In Ripple a ledger is the set of all Ripple accounts, all their current balances, all open trade offers, and only the transaction details that justify the changes in this ledger from the previous ledger. A specific Ripple ledger does not contain any other past history of transactions.

Even so, a Ripple ledger can still be somewhat large due to implementation details of it's binary representation. The implementation values lookup speed, syncing efficiency, hashing of sub-parts, and other features over absolute size.

Transaction history in Ripple is stored by servers keeping multiple past ledgers, as many as desired, that form a chain similar to Bitcoin's block chain. However, unlike Bitcoin, it's possible for new transactions to be processed by a Ripple server that only has the last validated ledger. Such servers (validators) are free to discard all older ledgers (and their transactions).

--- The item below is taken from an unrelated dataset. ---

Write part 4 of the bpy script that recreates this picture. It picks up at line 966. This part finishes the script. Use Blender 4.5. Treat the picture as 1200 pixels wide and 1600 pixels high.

Currently most public facing Ripple servers (that accept transaction submissions and state queries) maintain a near fully history of all past ledgers and can therefore answer queries relating to historical information (e.g. a list of past transactions that effected a specific account via the account_tx API), but there is no requirement for any given Ripple server to make such history available (servers inform clients of the range or ledgers they have available).

It's desirable to have at least a few Ripple servers making as much past history as possible publicly available so that anyone interested can query information about past transactions. For example, it is expected that gateways will run Ripple servers for their customers and would configure at least some of those to store the full history since the gateway's inception (at least).

As the storage requirements for full history increase it may become more common to have "slim" Ripple servers that only store a fixed history (perhaps a few weeks worth) for cost reasons. Ripple clients could use these for faster day-to-day operation (for example if their were more of these or if they were located closer to the client) and only need to query the potentially slower (for example if they're fewer and more overloaded or farther away from the client) servers when more ancient history is required.